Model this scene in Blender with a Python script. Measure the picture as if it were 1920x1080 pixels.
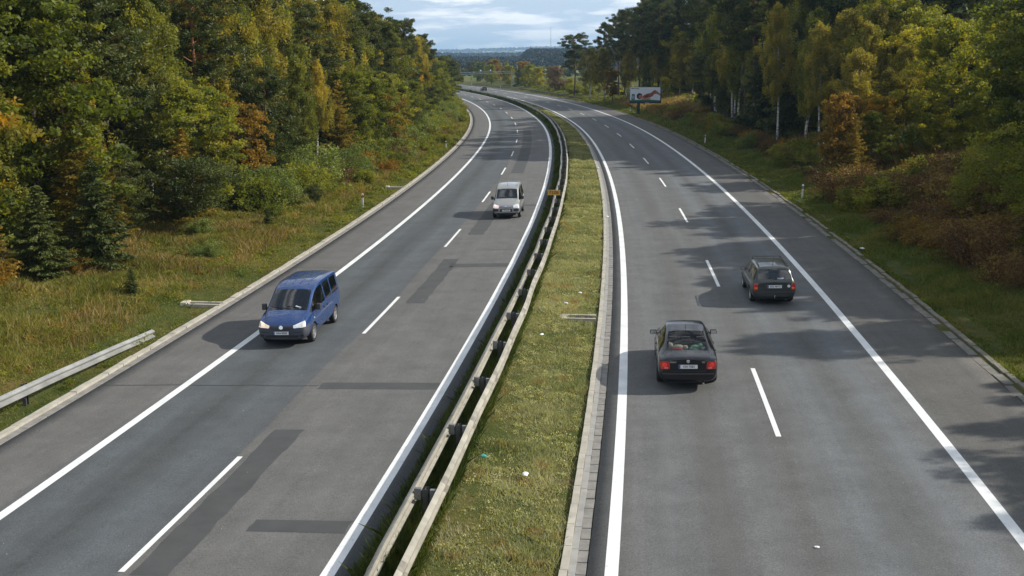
import bpy, bmesh, math, random
import numpy as np
from mathutils import Vector, Matrix
from mathutils.bvhtree import BVHTree
for o in list(bpy.data.objects): bpy.data.objects.remove(o)
SC = bpy.context.scene
COL = SC.collection
R = math.radians
random.seed(7)
# ---------------------------------------------------------------- camera
PITCH, CAMH, ROLL = 0.20868733, 9.16144, -0.001828
cam = bpy.data.cameras.new('camera'); cam.lens = 1997.64/1920*36; cam.sensor_width = 36
cam.clip_start = 0.3; cam.clip_end = 30000
camo = bpy.data.objects.new('camera', cam); COL.objects.link(camo)
camo.matrix_world = Matrix.Translation((0, 0, CAMH)) @ Matrix.Rotation(math.pi/2-PITCH, 4, 'X') @ Matrix.Rotation(ROLL, 4, 'Z')
SC.camera = camo
# ---------------------------------------------------------------- light
SUN_EL = R(34); SUN_AZ = math.atan2(1.0, 0.12)
tos = Vector((math.sin(SUN_AZ)*math.cos(SUN_EL), math.cos(SUN_AZ)*math.cos(SUN_EL), math.sin(SUN_EL)))
sl = bpy.data.lights.new('sun', 'SUN'); sl.energy = 5.0; sl.angle = R(0.6); sl.color = (1.0, 0.925, 0.81)
so = bpy.data.objects.new('sun', sl); COL.objects.link(so)
so.rotation_euler = (-tos).to_track_quat('-Z', 'Y').to_euler()
W = bpy.data.worlds.new('World'); SC.world = W; W.use_nodes = True
nt = W.node_tree; nt.nodes.clear()
def N(t, **k):
    n = nt.nodes.new(t)
    for a, b in k.items():
        if a.startswith('i_'): n.inputs[a[2:].replace('_', ' ')].default_value = b
        else: setattr(n, a, b)
    return n
sky = N('ShaderNodeTexSky', sky_type='NISHITA', sun_disc=False, sun_elevation=SUN_EL, sun_rotation=SUN_AZ, air_density=1.0, dust_density=1.6, ozone_density=2.0)
tc = N('ShaderNodeTexCoord'); sep = N('ShaderNodeSeparateXYZ')
nt.links.new(tc.outputs['Generated'], sep.inputs[0])
cmb = N('ShaderNodeCombineXYZ')
mp = N('ShaderNodeMapping'); mp.inputs['Scale'].default_value = (5.0, 5.0, 34.0)
nt.links.new(tc.outputs['Generated'], mp.inputs[0])
no = N('ShaderNodeTexNoise'); no.inputs['Scale'].default_value = 2.6; no.inputs['Detail'].default_value = 7; no.inputs['Roughness'].default_value = .55
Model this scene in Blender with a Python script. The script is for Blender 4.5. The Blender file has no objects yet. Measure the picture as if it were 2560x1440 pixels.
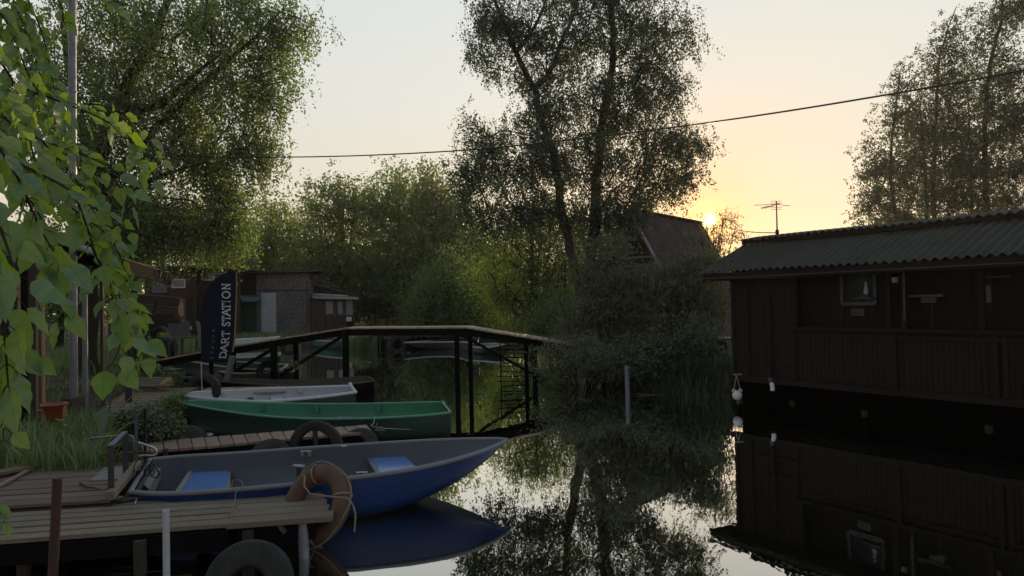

Set problem
Transcribe the whole listing exactly. Pictures stay out of your copy.

Answer to the exercise
Model this scene in Blender with a Python script. Measure the picture as if it were 1920x1080 pixels.
import bpy, bmesh, math, random
import numpy as np
from mathutils import Vector, Matrix
from mathutils.bvhtree import BVHTree
for o in list(bpy.data.objects): bpy.data.objects.remove(o)
SC = bpy.context.scene
COL = SC.collection
R = math.radians
random.seed(7)
# ---------------------------------------------------------------- camera
PITCH, CAMH, ROLL = 0.20868733, 9.16144, -0.001828
cam = bpy.data.cameras.new('camera'); cam.lens = 1997.64/1920*36; cam.sensor_width = 36
cam.clip_start = 0.3; cam.clip_end = 30000
camo = bpy.data.objects.new('camera', cam); COL.objects.link(camo)
camo.matrix_world = Matrix.Translation((0, 0, CAMH)) @ Matrix.Rotation(math.pi/2-PITCH, 4, 'X') @ Matrix.Rotation(ROLL, 4, 'Z')
SC.camera = camo
# ---------------------------------------------------------------- light
SUN_EL = R(34); SUN_AZ = math.atan2(1.0, 0.12)
tos = Vector((math.sin(SUN_AZ)*math.cos(SUN_EL), math.cos(SUN_AZ)*math.cos(SUN_EL), math.sin(SUN_EL)))
sl = bpy.data.lights.new('sun', 'SUN'); sl.energy = 5.0; sl.angle = R(0.6); sl.color = (1.0, 0.925, 0.81)
so = bpy.data.objects.new('sun', sl); COL.objects.link(so)
so.rotation_euler = (-tos).to_track_quat('-Z', 'Y').to_euler()
W = bpy.data.worlds.new('World'); SC.world = W; W.use_nodes = True
nt = W.node_tree; nt.nodes.clear()
def N(t, **k):
    n = nt.nodes.new(t)
    for a, b in k.items():
        if a.startswith('i_'): n.inputs[a[2:].replace('_', ' ')].default_value = b
        else: setattr(n, a, b)
    return n
sky = N('ShaderNodeTexSky', sky_type='NISHITA', sun_disc=False, sun_elevation=SUN_EL, sun_rotation=SUN_AZ, air_density=1.0, dust_density=1.6, ozone_density=2.0)
tc = N('ShaderNodeTexCoord'); sep = N('ShaderNodeSeparateXYZ')
nt.links.new(tc.outputs['Generated'], sep.inputs[0])
cmb = N('ShaderNodeCombineXYZ')
mp = N('ShaderNodeMapping'); mp.inputs['Scale'].default_value = (5.0, 5.0, 34.0)
nt.links.new(tc.outputs['Generated'], mp.inputs[0])
no = N('ShaderNodeTexNoise'); no.inputs['Scale'].default_value = 2.6; no.inputs['Detail'].default_value = 7; no.inputs['Roughness'].default_value = .55
Model this scene in Blender with a Python script. The script is for Blender 4.5. The Blender file has no objects yet. Measure the picture as if it were 2560x1440 pixels.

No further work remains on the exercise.